A pen friend can create a lifelong friendship

Friends for Life: Yvette Fahey and Rita Cannataro on a dolphin cruise at Nelson Bay.

Friends for Life: Yvette Fahey and Rita Cannataro on a dolphin cruise at Nelson Bay.

It was 37 years ago that Yvette Fahey first wrote to a pen friend in Italy.

Yvette, 49, of Warabrook, is showing this pen friend – who has the beautiful Italian name of Rita Cannataro – the sights of the Hunter on her first trip to Australia.

“She’s somebody who I’ve had limited contact with and who’s on the other side of the world, but I find she’s my best friend,” Yvette said.

Yvette has had other pen friends, but they come and go.

Her strong connection with Rita was apparent from the very first letter.

Since then, there’s been loads of letters back and forth, along with presents on birthdays and at Christmas.

Having a pen friend was a window into another world and lifestyle, Yvette said.

She visited Rita a couple of times in the 1980s in her hometown of San Remo on the Italian Riviera.

“She turned 50 this year.

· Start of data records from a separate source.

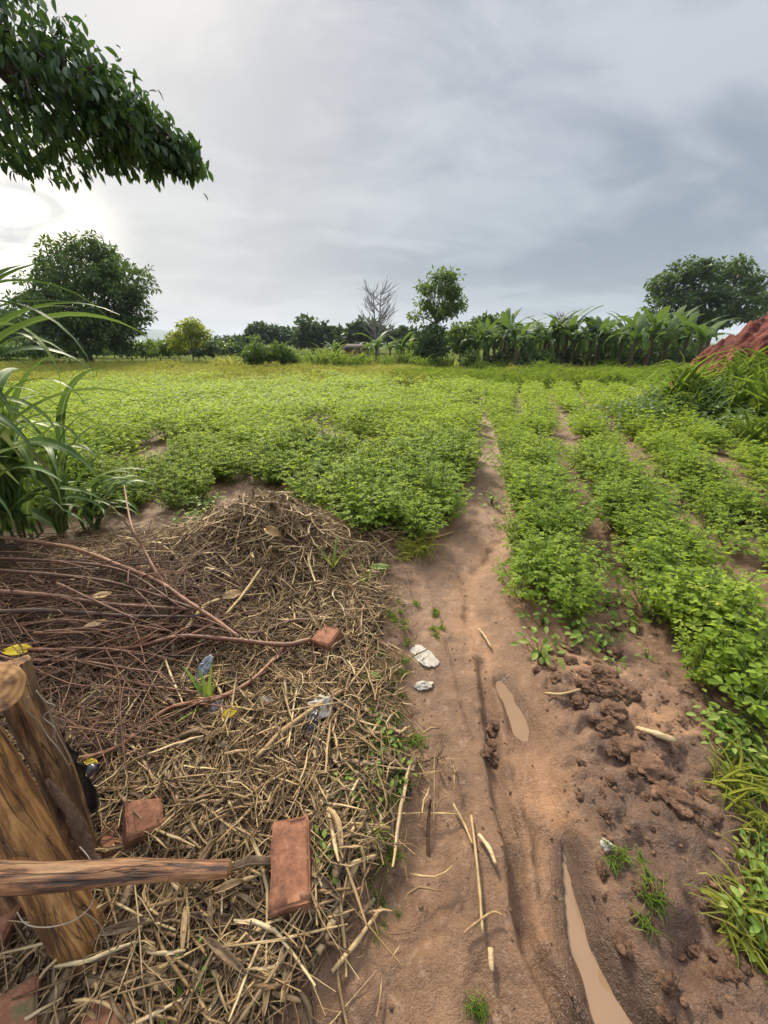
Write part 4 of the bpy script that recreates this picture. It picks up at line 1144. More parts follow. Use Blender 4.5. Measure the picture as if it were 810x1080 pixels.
for (px, py, s) in ((795, 430, .9), (808, 440, 1.05), (780, 425, .7), (800, 450, .7), (735, 385, .9), (745, 390, 1.0), (728, 395, .75)):
    p = gp(px, py) if py > 400 else at(px, 365, 7.4)
    z = H(p.x, p.y)
    o = link('grass_tuft', TG[int(px) % 4], None, (p.x, p.y, z - .03), (0, 0, g.uniform(0, 6))); o.scale = (s, s, s * 1.1)
    tag(o, 'long-bladed grass tuft at the right edge below the red heap' if px > 770 else 'tall grass tuft at the left shoulder of the red soil heap', 'grass tuft', 'long grass at the right edge' if px > 770 else 'grass at the shoulder of the red heap')

# ------------------------------------------------------------------ elephant grass clump, left
def long_leaf(seed, ln, wid, arch, a0=1.35, twist=.0):
    g_ = np.random.default_rng(seed); n = 16; a = a0; p = np.array([0.0, 0, 0]); V = []; Qs = []
    side = 0.0
    for i in range(n + 1):
        t = i / n; w = wid * .5 * min(1, .45 + t * 3.2) * max(.03, 1 - max(0, (t - .25) / .75) ** 1.7)
        nr = np.array([-math.sin(a), 0, math.cos(a)]); yv = np.array([0, 1.0, 0]) * math.cos(twist * t) + nr * math.sin(twist * t)
        q = p + np.array([0, side, 0])
        V += [q - yv * w + nr * w * .35, q, q + yv * w + nr * w * .35]
        a -= arch / n * (.25 + 1.5 * t); side += .03 * ln * math.sin(seed) / n
        p = p + np.array([math.cos(a), 0, math.sin(a)]) * ln / n
    for i in range(n):
        b_ = i * 3; Qs += [(b_, b_ + 1, b_ + 4, b_ + 3), (b_ + 1, b_ + 2, b_ + 5, b_ + 4)]
    return np.array(V), np.array(Qs)
def napier_mat():
    m, t, bs, out = new_mat('elephant_grass_leaf')
    a = attr(t, 'rnd').outputs['Fac']
    rib = attr(t, 'rib').outputs['Fac']
    oi = N(t, 'ShaderNodeObjectInfo').outputs['Random']
    c = ramp(t, mathn(t, 'ADD', mathn(t, 'MULTIPLY', a, .2), mathn(t, 'MULTIPLY', oi, .8)), [(0, (.036, .078, .024)), (.45, (.078, .145, .036)), (.76, (.14, .215, .05)), (.90, (.24, .30, .07)), (1, (.42, .33, .15))])
    c = mixc(t, mathn(t, 'POWER', rib, 9.0), c, (.38, .46, .22))
    L(t, c, bs.inputs['Base Color']); bs.inputs['Roughness'].default_value = .5; bs.inputs['Specular IOR Level'].default_value = .22
    tr = N(t, 'ShaderNodeBsdfTranslucent'); L(t, mixc(t, .5, c, (.22, .36, .05)), tr.inputs[0])
    mx = N(t, 'ShaderNodeMixShader'); mx.inputs[0].default_value = .28
    L(t, bs.outputs[0], mx.inputs[1]); L(t, tr.outputs[0], mx.inputs[2]); L(t, mx.outputs[0], out.inputs[0])
    return m
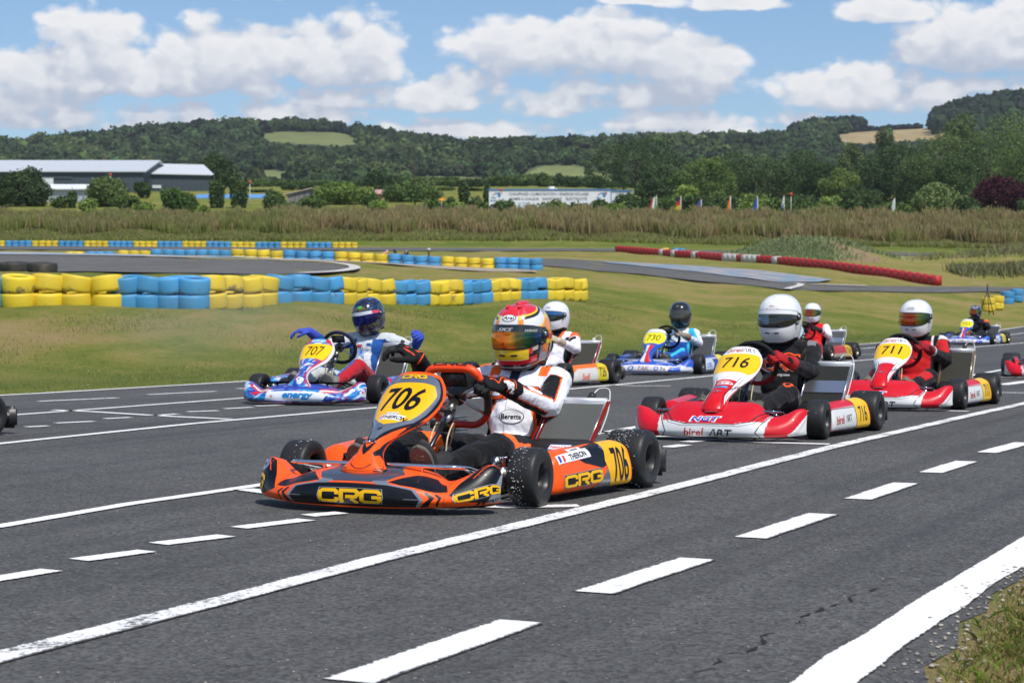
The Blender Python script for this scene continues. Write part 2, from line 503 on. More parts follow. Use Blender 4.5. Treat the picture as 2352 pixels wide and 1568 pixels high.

Coming to Australia to see me was her dream present,” Yvette said.

When the pair reunited, there was a lot of emotion.

“It was fantastic,” Yvette said.

For Rita, it’s the holiday of a lifetime.

“She never thought in her life that she would come here,” Yvette said.

“When she wakes up in the morning, she doesn’t believe she’s here.

“She has three children. She misses them but she’s glad she’s here.”

Yvette first became pen friends with Rita through an organisation she heard about at school.

“You could pick any country in the world. Because my dad was Italian, I thought I might as well get one from there because I might get a chance to meet her one day,” Yvette said.

Despite the ubiquity of social media and email, the pair still write letters at Christmas and birthdays.

“It’s always best to get that letter in the mailbox,” Yvette said.

“It’s exciting. It’s more personal than an email, which could be from any Tom, Dick or Harry.”

Nowadays, the most common letters in people’s mailboxes are bills.

“Nobody writes a letter anymore. I’d be surprised if the kids know how,” Yvette said.

“I’m sure they’re not taught at school. They go on the internet and find randoms.”

Rita is staying in Australia for 16 days.

She leaves on December 22.

“I don’t really want her to go, but that’s life,” Yvette said.

“Rita is like family. She’s like my sister. We’re very close. I love her.”

Water Bomb Attack

Chris Payne cops a water bomb.

Chris Payne cops a water bomb.

Speers Point Public School principal Chris Payne is a sucker for punishment.

He agreed to be a water-bomb target to raise money for the Year 6 farewell.

The game was called “peg a principal”. 

We were curious about how many water bombs were thrown at Chris. We were thinking no more than 20.

“It was 527 – with a few extra from staff and they weren't going easy on me either,” he said.

“Lots of fun – only a few minor bruises.”

You’re a brave man, Chris. 

Charlie’s Return

Charlie the Chicken looks the goods.

Charlie the Chicken looks the goods.

Relax everyone, he’s back. 

The recent disappearance of Charlie the Chicken from Charlestown Toyota provoked widespread community concern, especially among the litt’luns.

Charlie has had a makeover and and he’s looking good.

“After a well deserved holiday (Hawaii, via Tahiti), Charlie is all refreshed and ready to help us give you some amazing deals,” Charlestown Toyota said on Facebook.

Did you see that? Nice little bit of marketing, wasn’t it? Guess that’s what Charlie’s for.